From time to time, I managed to hide away in an upstairs loft where I began writing a song.  Georgia joined me.  She was enthusiastic—about everything, but about music especially.  She encouraged me and hung around while I worked through bits and pieces.  Normally, having another person around would have shut down the creative flow, but with Georgia I felt completely comfortable to continue working.  I had taken a few stabs at songwriting before, but I felt this was my first real song.  I tuned my guitar to an open E tuning, and two stanzas emerged:

            “Three blind mice, see how they run, see how they run from each other.
Each of the three, too blind to see, too blind to see his own brother.
            The hunter is gone for the season, the sailor is gone to sea,
            The warrior wages a hundred year’s war, and my love is gone from me.
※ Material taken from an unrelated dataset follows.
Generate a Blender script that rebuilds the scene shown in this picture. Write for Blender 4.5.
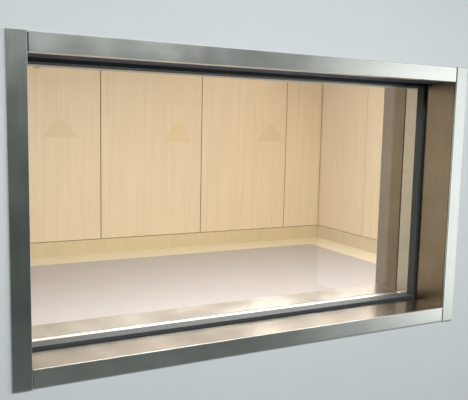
import bpy, bmesh, math
from mathutils import Matrix, Vector

for o in list(bpy.data.objects):
    bpy.data.objects.remove(o)
SC = bpy.context.scene
COL = SC.collection

# ------------------------------------------------------------------ camera
B = 0.9                                   # height of the window frame's lower edge above the floor
cam_d = bpy.data.cameras.new('camera')
cam = bpy.data.objects.new('camera', cam_d)
COL.objects.link(cam)
yaw, pit, rol = 0.479413, 0.115398, 0.021235
fw = Vector((math.sin(yaw), math.cos(yaw), 0)); rt = Vector((math.cos(yaw), -math.sin(yaw), 0)); up = Vector((0, 0, 1))
fw2 = fw*math.cos(pit) - up*math.sin(pit); up2 = up*math.cos(pit) + fw*math.sin(pit)
rt3 = rt*math.cos(rol) + up2*math.sin(rol); up3 = up2*math.cos(rol) - rt*math.sin(rol)
M = Matrix((rt3, up3, -fw2)).transposed().to_4x4()
M.translation = Vector((-0.21502, -1.61071, 0.67874 + B))
cam.matrix_world = M
cam_d.lens = 48.3885; cam_d.sensor_width = 36; cam_d.sensor_fit = 'HORIZONTAL'
cam_d.clip_start = 0.05
SC.camera = cam

# ------------------------------------------------------------------ world, lights, exposure
W = bpy.data.worlds.new('world'); SC.world = W; W.use_nodes = True
W.node_tree.nodes['Background'].inputs[0].default_value = (0.9, 0.95, 1.0, 1)
W.node_tree.nodes['Background'].inputs[1].default_value = 0.25
SC.view_settings.view_transform = 'Standard'
SC.view_settings.look = 'None'
SC.view_settings.exposure = 0.08
SC.view_settings.gamma = 1.0
SC.view_settings.use_curve_mapping = False

def area(name, loc, rot, sx, sy, power, color):
    l = bpy.data.lights.new(name, 'AREA'); l.shape = 'RECTANGLE'; l.size = sx; l.size_y = sy
    l.energy = power; l.color = color
    o = bpy.data.objects.new(name, l); COL.objects.link(o)
    o.location = loc; o.rotation_euler = rot
    return o
# added area light right of the camera, for bright steel reflections and wall fill
area('side_fill_light', (3.33, -1.95, 1.25), (0, math.radians(90), 0), 2.36, 2.3, 31, (0.97, 0.985, 1.0))
# ceiling lamp panels of the near room
area('near_room_ceiling_lamp', (0.4, -1.75, 2.74), (0, 0, 0), 2.8, 0.6, 70, (0.97, 0.99, 1.0))
# ceiling lamp panels of the far room
area('unseen_far_room_lamp', (1.6, 2.0, 2.74), (0, 0, 0), 2.4, 1.0, 150, (0.97, 0.98, 1.0))
area('unseen_far_room_lamp', (3.9, 2.4, 2.74), (0, 0, 0), 1.2, 1.4, 72, (0.97, 0.98, 1.0))

area('unseen_far_room_lamp', (3.75, 5.1, 2.74), (0, 0, 0), 0.45, 0.45, 3.0, (0.99, 0.98, 0.97))  # small lamp added to make the bright spot on the front sill

# ------------------------------------------------------------------ helpers
def nodes(name):
    m = bpy.data.materials.new(name); m.use_nodes = True
    nt = m.node_tree
    return m, nt, nt.nodes['Principled BSDF']

def plain(name, col, rough=0.6, metal=0.0, noise=0.0, scale=8.0, stretch=(1, 1, 1), bump=0.0, spec=0.5, rnoise=0.0):
    m, nt, p = nodes(name)
    p.inputs['Base Color'].default_value = (*col, 1)
    p.inputs['Roughness'].default_value = rough
    p.inputs['Metallic'].default_value = metal
    p.inputs['Specular IOR Level'].default_value = spec
    if noise or bump or rnoise:
        tc = nt.nodes.new('ShaderNodeTexCoord'); mp = nt.nodes.new('ShaderNodeMapping')
        nt.links.new(tc.outputs['Object'], mp.inputs[0]); mp.inputs['Scale'].default_value = stretch
        nz = nt.nodes.new('ShaderNodeTexNoise'); nz.inputs['Scale'].default_value = scale; nz.inputs['Detail'].default_value = 5
        nt.links.new(mp.outputs[0], nz.inputs['Vector'])
        if noise:
            r = nt.nodes.new('ShaderNodeMapRange')
            r.inputs['From Min'].default_value = .3; r.inputs['From Max'].default_value = .7
            r.inputs['To Min'].default_value = 1-noise; r.inputs['To Max'].default_value = 1+noise
            nt.links.new(nz.outputs['Fac'], r.inputs['Value'])
            mx = nt.nodes.new('ShaderNodeVectorMath'); mx.operation = 'SCALE'
            mx.inputs[0].default_value = col
            nt.links.new(r.outputs[0], mx.inputs['Scale'])
            nt.links.new(mx.outputs[0], p.inputs['Base Color'])
        if rnoise:
            r = nt.nodes.new('ShaderNodeMapRange')
            r.inputs['From Min'].default_value = .3; r.inputs['From Max'].default_value = .7
            r.inputs['To Min'].default_value = rough-rnoise; r.inputs['To Max'].default_value = rough+rnoise
            nt.links.new(nz.outputs['Fac'], r.inputs['Value']); nt.links.new(r.outputs[0], p.inputs['Roughness'])
        if bump:
            b = nt.nodes.new('ShaderNodeBump'); b.inputs['Strength'].default_value = bump; b.inputs['Distance'].default_value = .002
            nt.links.new(nz.outputs['Fac'], b.inputs['Height']); nt.links.new(b.outputs[0], p.inputs['Normal'])
    return m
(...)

I’ve got a friend with a ring on her finger; I’ve got a friend with chains on her heart.
            No one can see like my two friends and me;
            Where there once was one heart out there, now there are three,
And the wind can blow hard at the window, and the waves can roll in from the sea;
            Love can stay outside or love can come in,
            my love is here with me... “            

The few days in Washington allowed me to visit with my family and report on the state of the march.  My older sister, Deanna, and my mother had birthdays one day apart, and most of the immediate family was on hand to celebrate.  At the same time, everyone wanted to know how the march was going.   My family continued to be completely supportive of me, but their enthusiasm for the march had been tainted with anger, skepticism and disgust.  I felt inept at describing the critical events that had unfolded in the desert.  I kept thinking that one had to be there to understand the hope and determination that people were hanging onto as they waited for the tide to turn.  I focused instead on transforming everyone’s dismay into positive support for the new peace march. 
During my visit, my sister’s husband, a folk musician, was performing at a small theatre in D.C.  Raleigh’s audience, mostly left-leaning folkies, were just the kind of people who were interested in what was happening with the Great Peace March.  He asked if I would say a few words at the end of the concert.  I was so nervous that it was hard for me to concentrate on his performance.  I couldn’t really think about anything except for what I would say, and I kept mulling it over in my mind.  It was a great opportunity to bring the message that, contrary to popular belief, the peace march had not failed; rather it was re-tooling at the edge of the Mojave Desert and would soon be on the road again.  When Raleigh called me up, I spoke as truthfully and as convincingly as I could.  In reality, I was not at all sure whether, in the few days I’d been away, the whole organization hadn’t completely collapsed. 
My family sent me off with a broad range of warnings, but no one suggested I give up and leave the march, and I returned to Las Vegas determined to succeed.